Stallone as bad boy hitman “Bobo” does enough wisecracking and menacing looks that you actually believe he works out at the gym and doesn’t take steroids and there is some quite decent banter between him and Korean star Kang as out of town cop to present some giggles and show you what could have been if more care had been paid to quality control. Hill also shows just enough old time flare behind the camera to allow some scenes some energy and keeps the pace frolicking along nice and steady almost as if to not allow the audience time to think about just how bad the story line is.

Bullet to the Head may provide nice nostalgic entertainment for those children of the 80’s action hey days but as a modern day movie it just doesn’t cut the mustard. It’s not hard to see why this movie came and disappeared faster than a bullet but it’s also to silly to completely deride. Grab a pizza, grab some mates and sit back for 90 minutes of 80’s-lite action that you’ll forget as soon as the credits have rolled.

2 random autopsy’s out of 5

13 responses to “Film Review – Bullet to the Head (2012)

  1. Personally I am a little sceptic about these eighties-esque action films. Some can pull it off OK (The Expendables was hilarious and Expendables 2 was watchable, Rambo IV also threw the audience to the more brutal side of action films.) But the truth is that time has moved past the old-style action films. It is sad to note that directors with even some skill and big money are turning to trashy big budget action films that are hollow, confused and disgustingly violent. Machete is a prime example of this in my opinion.

    Trashiness is sometimes OK and in indie films it is even something you expect, but shoveling millions of dollars to confused and bloated gorefests is just something I can’t quite accept nor condone. Nostalgia stems from things made in the past, not from pseudo-nostalgic films.

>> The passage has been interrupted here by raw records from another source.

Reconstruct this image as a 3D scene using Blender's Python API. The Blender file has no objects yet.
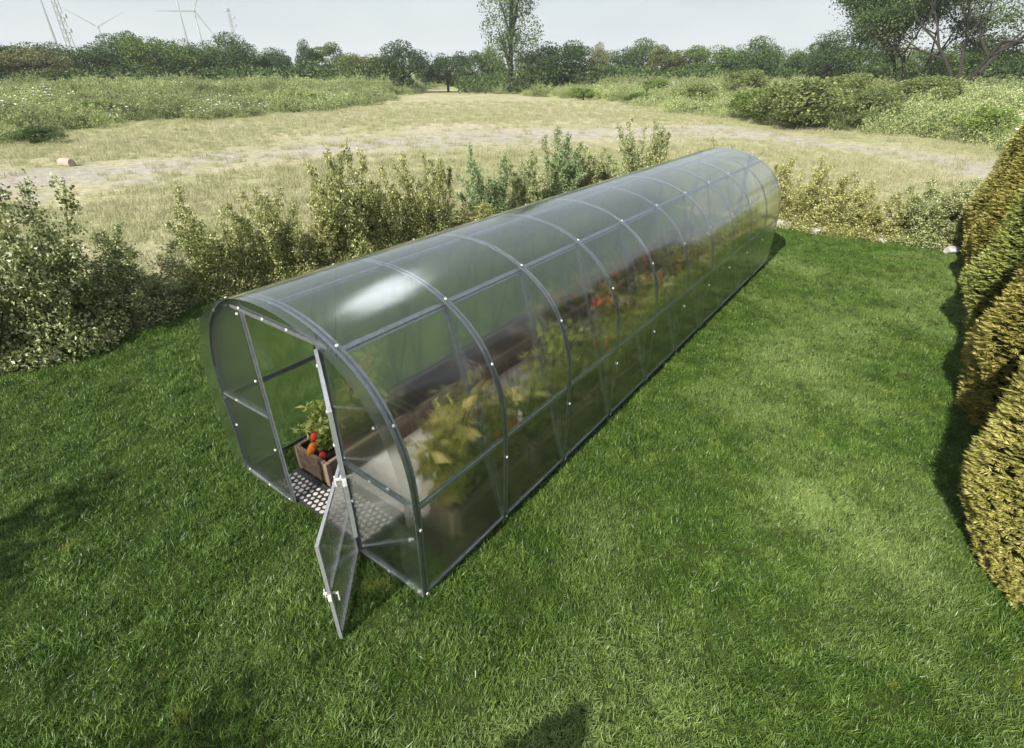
import bpy, bmesh, math, random
import numpy as np
from mathutils import Vector, Matrix

R = math.radians
rng = np.random.default_rng(7)
random.seed(7)
scene = bpy.context.scene
COL = scene.collection

# ------------------------------------------------------------------ camera
CAM = Vector((3.3454, -1.7210, 3.5347)); PITCH = .5263; YAW = -.6393; FPX = 524.58
cd = bpy.data.cameras.new("camera"); cam = bpy.data.objects.new("camera", cd); COL.objects.link(cam)
cam.location = CAM; cam.rotation_euler = (math.pi/2-PITCH, 0, -YAW)
cd.sensor_width = 36; cd.lens = 36*FPX/1024; cd.clip_start = .05; cd.clip_end = 8000
scene.camera = cam

# ------------------------------------------------------------------ world, sun, exposure
SUN_EL = R(37); SUN_AZ = R(180)          # the sun stands in the -y direction, behind the camera
w = bpy.data.worlds.new("World"); scene.world = w; w.use_nodes = True
nt = w.node_tree; nt.nodes.clear(); N = nt.nodes.new; L = nt.links.new
out = N('ShaderNodeOutputWorld'); bg = N('ShaderNodeBackground'); bg.inputs['Strength'].default_value = .085
sky = N('ShaderNodeTexSky'); sky.sky_type = 'NISHITA'; sky.sun_disc = False
sky.sun_elevation = SUN_EL; sky.sun_rotation = SUN_AZ; sky.air_density = 1.0; sky.dust_density = 1.5; sky.ozone_density = 1.0
tc = N('ShaderNodeTexCoord')
mp = N('ShaderNodeMapping'); mp.inputs['Scale'].default_value = (1, 1, 4.0); L(tc.outputs['Generated'], mp.inputs['Vector'])
nz = N('ShaderNodeTexNoise'); nz.inputs['Scale'].default_value = 2.3; nz.inputs['Detail'].default_value = 7; nz.inputs['Roughness'].default_value = .55
L(mp.outputs['Vector'], nz.inputs['Vector'])
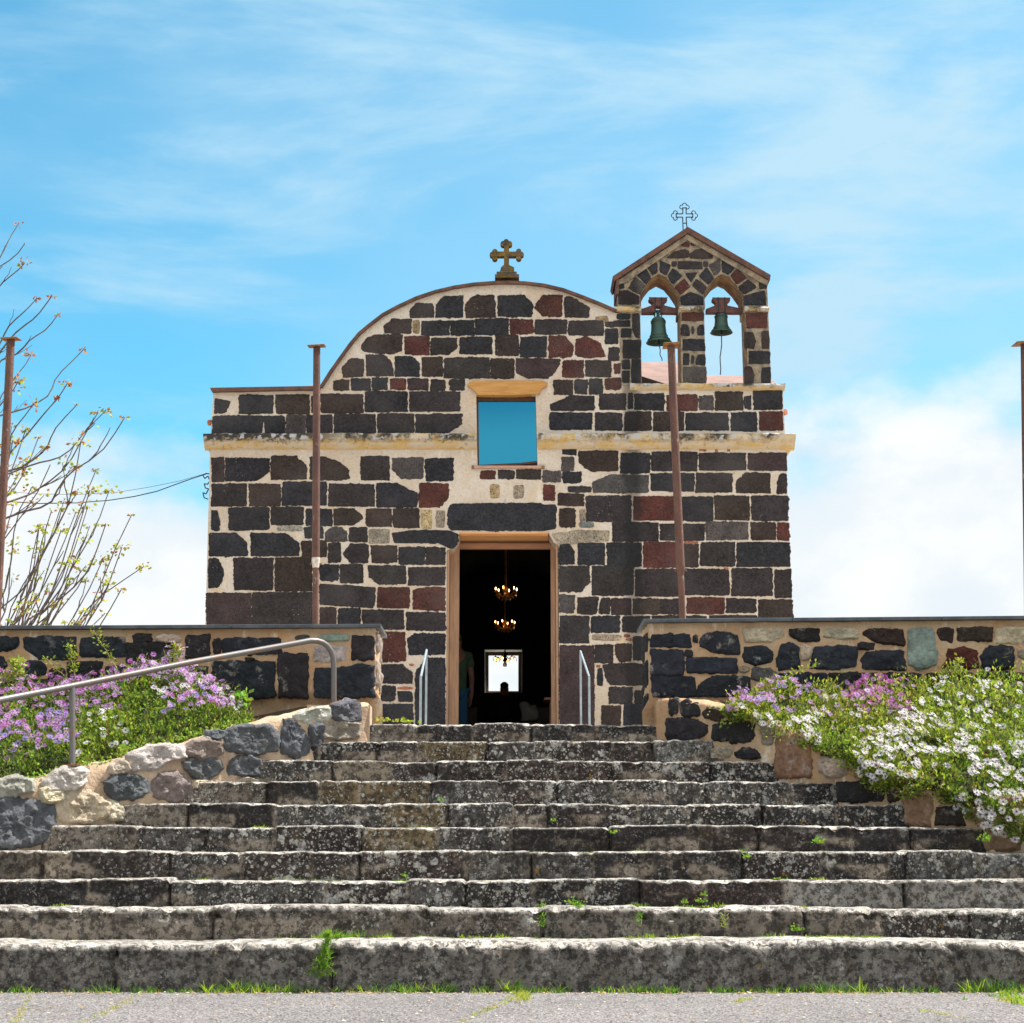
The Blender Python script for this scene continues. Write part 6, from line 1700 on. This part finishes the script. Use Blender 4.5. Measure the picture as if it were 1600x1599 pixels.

    But thanks for the review, I will try to Bullet to the Head.

    P.S.
    Isn’t the guy’s name Jason Momoa? I think you have spelled it “Mamoa”.

      • AH I must say I disagree with the Machete hate! Robert Rodriguez is one of the most skilful directors of his generation, and the Machete films act as great accompanying pieces to his original Mexican trilogy in El Mariachi, Desperado and Once Upon A Time In Mexico.
        In my opinion there are far more problems with the void of originality and passion Expendables films.
        Jordan

      • Anytime!

        To Jordan: I agree that Rodriguez is skilled.; his Mexican trilogy is a good one, with solid performances and strong, well directed action scenes. However, I feel that Machete was both unnecessary and confused, trying to mix strong-yet-over-the-top violence with serious social commentary and manhunt allegorisms (DeNiro hunting Mexicans, the whole illegal immigrant-issue). Somehow violence, societal critique, exploitation and dark comedy turned against each other.

        At least, imho, The Expendables realized that, even though not necessarily a good movie per se, it could entertain once or twice by bringing back a piece of the very black-and-white world view of old action flicks accompanied with the biggest old-school action heroes. I admit, though, that even though Expendables 2 was still watchable, it was somewhat lukewarm, essentially repeating the first movie. The fact that I never purchased either films on DVD tells a lot about the lack of impact they had on me. They were fun to watch once, nothing to passionately hate, but nothing to be too hyped about either.

        All in all, I hope that action genre would move forwards again.

        -Screenwalker.

  2. Stallone and Arnold both appear to be attempting their 68 comeback special with movies like this, the Expendables, and Arnie’s “The Last Stand”… I find the ones they group in together (like the prison movie they just did) are slightly more memorable than the ones where they try to go it alone as their star power ain’t what it used to be… But yeah, I watched this months ago, enjoyed it, and then quickly forgot it. I was going to review it in fact, but aside from the big axe fight at the end, nothing is really coming back to me to review.

    • It really did lack any memorable moments unfortunately, I really look forward to seeing Escape Plan however with the two old geezers. Got a feeling it will be silly fun at it’s finest.
      Eddie

  3. Well put, I found this film just to be way too serious and ultimately very boring. Though it did pose one poignant question: what ever happened to Christian Slater? He was a big name once.

    At least ‘The Last Stand’ and ‘Escape Plan’ were fun and done with an element of tongue in cheek humour, always necessary considering the likes of Sly and Arnie are not exactly great actors. ‘Escape Plan’ is particularly good fun.